I guess I don't understand what normalization does under the hood. I always thought 100% was raising the peaks to the edge of clipping. I assumed that was zero.
Part of the confusion which appears to be occurring is due to the misunderstanding of the term "normalization". Normalisation just means raising or lowering different audio files/tracks to the same specified amount of the same specified property. Firstly then, you are saying just "normalization" and haven't specified the property! This is entirely understandable though, because by far the most commonly the specified property was peak level and therefore, when the term "normalisation" was used on it's own, it was assumed to mean "peak normalisation". Furthermore, as there is only one recognised standard in music, the physical limit of 0dB, it is assumed this is the "specified amount". However, that's not the case in other areas of commercial audio, TV for example. Before the new/current paradigm, the "specified property" of normalisation was again peak levels (or quasi-peak levels) but the "specified amount" varied. Most commonly in Europe it was -9dB. IE. In most European TV stations the audio was normalised to -9dBFS.
All this might seem like semantics but it's vital to understand the above, otherwise there's not the slightest chance that you'll understand the new paradigm of "loudness normalization". The "specified property" of loudness normalisation is the human perception of loudness, which is both frequency and time dependant but unrelated to peak level!

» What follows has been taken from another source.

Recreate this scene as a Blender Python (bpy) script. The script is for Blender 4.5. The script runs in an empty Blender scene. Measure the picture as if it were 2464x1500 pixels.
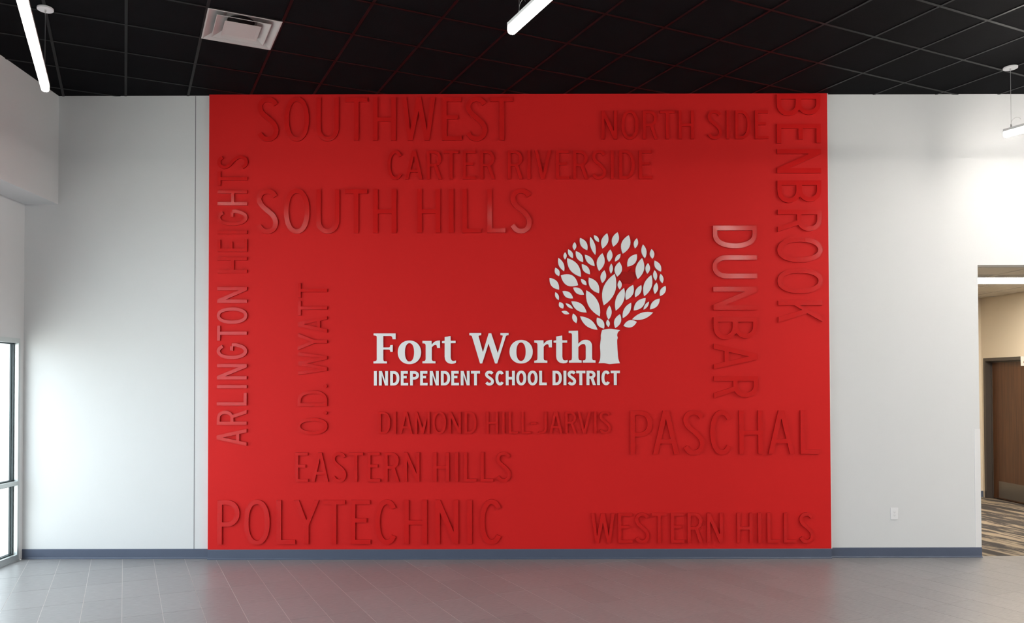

I've had those same thoughts after staring at the chart for a while. Also, the first chart he put up was quite a bit different from the second chart, which confuses me even more. My gut feeling is we'd have to read the actual pages in the books and not just look at the pictures to get it, as unfortunate as that may sound. Or have a recording engineer explain it to us.
They are a bit different. The second one is basically demonstrating that with digital we can normalise to the absolute peak (0dBFS) and over time most pop/rock music has become more compressed, higher average levels and typically either no headroom or only a few tenths of a dB from absolute peak. You couldn't do that with analogue media because unlike digital media, which stays perfectly flat/linear until you hit 0dBFS, analogue media gradually distorts more and more before hitting the absolute physical limit. Some of that distortion, in limited amounts, was often desirable artistically (tape saturation being a good example) but even then, there was a significant gap between the peak levels of the recording and the peak physical limit of the media, this gap is the "headroom". The first graph makes more sense, and it's designed to illustrate a point simply, which it does, but it's not entirely accurate. To be honest, it's many years since I read/studied Bob's book and the charts could be more accurate than they appear, depending on exactly how he's defining "headroom".
[1] I understand Bob's charts because I learn better via visualization than via acres of text.
[1a] The left chart simply represents various sources/tracks, of differing dynamic range(or PLR) normalized so that they all peak at or a fraction of a dB below 0dB full digital scale. Instead of being 'commercials' or 'movie soundtracks' or 'news broadcast' or whatever, imagine, for purpose of the discussion, ...
[1b] Now, imagine the right-hand graph representing that SAME album, but all songs on it LOUDNESS normalized - either with the help of a loudness meter plugin, or even by the engineer just using their ears, playing each one at a time, or several simultaneously, until no one song seems to stick out in the ensuing cacophony.
[1c] Mastered that way, such a CD could be played with the listener setting their volume once, during the first track, and perhaps never having to adjust the volume again - except to turn it down to take a phone call, or perhaps because his concentration when driving is needed while proceeding through a construction zone.
[2] Sure, peaks/transients are louder than other sounds. But in the case of music, they last typically less than 1/10 of 1 second, sometimes as little as 10-30milli-seconds.
[2a] Their presence, relative to the average level of a song, make folks want to get up and dance to it, or at least nod their head or tap their foot.
1. Ironically, you've both confirmed what I posted in my last message and explained why you DON'T understand Bob's charts!! Instead of "visualizing" an understanding from Bob's charts, read the text, understand the context of the charts and then you'll have a much higher likelihood of arriving at a true understanding instead of a complete misunderstanding!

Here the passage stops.